— Problem statement —
Write out the records below word for word, please.

— Input for this task —
_ _ _
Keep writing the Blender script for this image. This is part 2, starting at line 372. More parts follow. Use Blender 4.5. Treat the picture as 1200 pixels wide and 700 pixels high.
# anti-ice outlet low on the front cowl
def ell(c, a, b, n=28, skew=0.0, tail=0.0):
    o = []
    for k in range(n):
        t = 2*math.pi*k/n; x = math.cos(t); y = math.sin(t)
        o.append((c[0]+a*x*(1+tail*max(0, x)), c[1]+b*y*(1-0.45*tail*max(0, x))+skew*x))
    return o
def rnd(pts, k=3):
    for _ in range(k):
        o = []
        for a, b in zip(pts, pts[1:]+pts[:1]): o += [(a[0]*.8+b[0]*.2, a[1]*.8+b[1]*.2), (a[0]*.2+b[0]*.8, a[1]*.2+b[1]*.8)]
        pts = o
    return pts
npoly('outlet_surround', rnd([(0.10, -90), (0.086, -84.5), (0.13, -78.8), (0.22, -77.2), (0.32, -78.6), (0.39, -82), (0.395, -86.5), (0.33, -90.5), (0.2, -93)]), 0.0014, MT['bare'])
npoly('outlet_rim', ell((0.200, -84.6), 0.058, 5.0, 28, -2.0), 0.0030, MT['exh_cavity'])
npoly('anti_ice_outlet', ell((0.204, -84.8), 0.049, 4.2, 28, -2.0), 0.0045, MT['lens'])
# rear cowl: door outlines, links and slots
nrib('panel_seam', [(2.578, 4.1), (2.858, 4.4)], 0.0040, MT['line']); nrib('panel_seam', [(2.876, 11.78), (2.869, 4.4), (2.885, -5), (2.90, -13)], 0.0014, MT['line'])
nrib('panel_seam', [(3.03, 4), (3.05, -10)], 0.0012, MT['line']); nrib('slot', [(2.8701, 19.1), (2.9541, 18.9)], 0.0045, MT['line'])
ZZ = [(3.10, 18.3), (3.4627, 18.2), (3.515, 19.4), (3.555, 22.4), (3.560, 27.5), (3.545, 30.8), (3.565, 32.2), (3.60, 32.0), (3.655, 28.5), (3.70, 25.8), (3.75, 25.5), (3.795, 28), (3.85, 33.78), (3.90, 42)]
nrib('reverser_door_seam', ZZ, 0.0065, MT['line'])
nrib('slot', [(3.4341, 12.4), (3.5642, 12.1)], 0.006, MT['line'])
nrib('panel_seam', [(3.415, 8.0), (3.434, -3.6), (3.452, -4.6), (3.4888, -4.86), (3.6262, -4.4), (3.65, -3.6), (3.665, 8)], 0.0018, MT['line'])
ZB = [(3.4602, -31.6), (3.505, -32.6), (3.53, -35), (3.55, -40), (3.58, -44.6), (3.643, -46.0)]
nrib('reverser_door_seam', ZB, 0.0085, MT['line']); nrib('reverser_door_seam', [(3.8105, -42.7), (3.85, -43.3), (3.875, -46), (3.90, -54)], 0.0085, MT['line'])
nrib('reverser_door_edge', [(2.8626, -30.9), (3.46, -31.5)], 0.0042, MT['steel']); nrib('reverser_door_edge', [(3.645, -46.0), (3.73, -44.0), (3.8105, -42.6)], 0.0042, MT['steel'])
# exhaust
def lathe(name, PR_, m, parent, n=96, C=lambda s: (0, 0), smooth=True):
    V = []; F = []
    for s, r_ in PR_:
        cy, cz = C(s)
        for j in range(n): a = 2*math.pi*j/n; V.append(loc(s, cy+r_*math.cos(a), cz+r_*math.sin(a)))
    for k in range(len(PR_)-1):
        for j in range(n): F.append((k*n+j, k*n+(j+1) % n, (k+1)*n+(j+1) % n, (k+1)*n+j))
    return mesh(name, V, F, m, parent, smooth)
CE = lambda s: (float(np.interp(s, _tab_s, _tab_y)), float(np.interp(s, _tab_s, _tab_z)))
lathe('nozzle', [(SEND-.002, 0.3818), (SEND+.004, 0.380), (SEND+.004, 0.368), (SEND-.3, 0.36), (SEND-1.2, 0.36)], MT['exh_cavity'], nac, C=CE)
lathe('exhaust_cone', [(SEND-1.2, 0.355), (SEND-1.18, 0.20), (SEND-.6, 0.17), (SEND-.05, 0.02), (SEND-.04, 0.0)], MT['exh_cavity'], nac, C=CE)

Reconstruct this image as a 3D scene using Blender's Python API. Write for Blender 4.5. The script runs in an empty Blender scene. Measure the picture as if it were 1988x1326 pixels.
_ _ _
— Task solution —
Keep writing the Blender script for this image. This is part 2, starting at line 372. More parts follow. Use Blender 4.5. Treat the picture as 1200 pixels wide and 700 pixels high.
# anti-ice outlet low on the front cowl
def ell(c, a, b, n=28, skew=0.0, tail=0.0):
    o = []
    for k in range(n):
        t = 2*math.pi*k/n; x = math.cos(t); y = math.sin(t)
        o.append((c[0]+a*x*(1+tail*max(0, x)), c[1]+b*y*(1-0.45*tail*max(0, x))+skew*x))
    return o
def rnd(pts, k=3):
    for _ in range(k):
        o = []
        for a, b in zip(pts, pts[1:]+pts[:1]): o += [(a[0]*.8+b[0]*.2, a[1]*.8+b[1]*.2), (a[0]*.2+b[0]*.8, a[1]*.2+b[1]*.8)]
        pts = o
    return pts
npoly('outlet_surround', rnd([(0.10, -90), (0.086, -84.5), (0.13, -78.8), (0.22, -77.2), (0.32, -78.6), (0.39, -82), (0.395, -86.5), (0.33, -90.5), (0.2, -93)]), 0.0014, MT['bare'])
npoly('outlet_rim', ell((0.200, -84.6), 0.058, 5.0, 28, -2.0), 0.0030, MT['exh_cavity'])
npoly('anti_ice_outlet', ell((0.204, -84.8), 0.049, 4.2, 28, -2.0), 0.0045, MT['lens'])
# rear cowl: door outlines, links and slots
nrib('panel_seam', [(2.578, 4.1), (2.858, 4.4)], 0.0040, MT['line']); nrib('panel_seam', [(2.876, 11.78), (2.869, 4.4), (2.885, -5), (2.90, -13)], 0.0014, MT['line'])
nrib('panel_seam', [(3.03, 4), (3.05, -10)], 0.0012, MT['line']); nrib('slot', [(2.8701, 19.1), (2.9541, 18.9)], 0.0045, MT['line'])
ZZ = [(3.10, 18.3), (3.4627, 18.2), (3.515, 19.4), (3.555, 22.4), (3.560, 27.5), (3.545, 30.8), (3.565, 32.2), (3.60, 32.0), (3.655, 28.5), (3.70, 25.8), (3.75, 25.5), (3.795, 28), (3.85, 33.78), (3.90, 42)]
nrib('reverser_door_seam', ZZ, 0.0065, MT['line'])
nrib('slot', [(3.4341, 12.4), (3.5642, 12.1)], 0.006, MT['line'])
nrib('panel_seam', [(3.415, 8.0), (3.434, -3.6), (3.452, -4.6), (3.4888, -4.86), (3.6262, -4.4), (3.65, -3.6), (3.665, 8)], 0.0018, MT['line'])
ZB = [(3.4602, -31.6), (3.505, -32.6), (3.53, -35), (3.55, -40), (3.58, -44.6), (3.643, -46.0)]
nrib('reverser_door_seam', ZB, 0.0085, MT['line']); nrib('reverser_door_seam', [(3.8105, -42.7), (3.85, -43.3), (3.875, -46), (3.90, -54)], 0.0085, MT['line'])
nrib('reverser_door_edge', [(2.8626, -30.9), (3.46, -31.5)], 0.0042, MT['steel']); nrib('reverser_door_edge', [(3.645, -46.0), (3.73, -44.0), (3.8105, -42.6)], 0.0042, MT['steel'])
# exhaust
def lathe(name, PR_, m, parent, n=96, C=lambda s: (0, 0), smooth=True):
    V = []; F = []
    for s, r_ in PR_:
        cy, cz = C(s)
        for j in range(n): a = 2*math.pi*j/n; V.append(loc(s, cy+r_*math.cos(a), cz+r_*math.sin(a)))
    for k in range(len(PR_)-1):
        for j in range(n): F.append((k*n+j, k*n+(j+1) % n, (k+1)*n+(j+1) % n, (k+1)*n+j))
    return mesh(name, V, F, m, parent, smooth)
CE = lambda s: (float(np.interp(s, _tab_s, _tab_y)), float(np.interp(s, _tab_s, _tab_z)))
lathe('nozzle', [(SEND-.002, 0.3818), (SEND+.004, 0.380), (SEND+.004, 0.368), (SEND-.3, 0.36), (SEND-1.2, 0.36)], MT['exh_cavity'], nac, C=CE)
lathe('exhaust_cone', [(SEND-1.2, 0.355), (SEND-1.18, 0.20), (SEND-.6, 0.17), (SEND-.05, 0.02), (SEND-.04, 0.0)], MT['exh_cavity'], nac, C=CE)

Reconstruct this image as a 3D scene using Blender's Python API. Write for Blender 4.5. The script runs in an empty Blender scene. Measure the picture as if it were 1988x1326 pixels.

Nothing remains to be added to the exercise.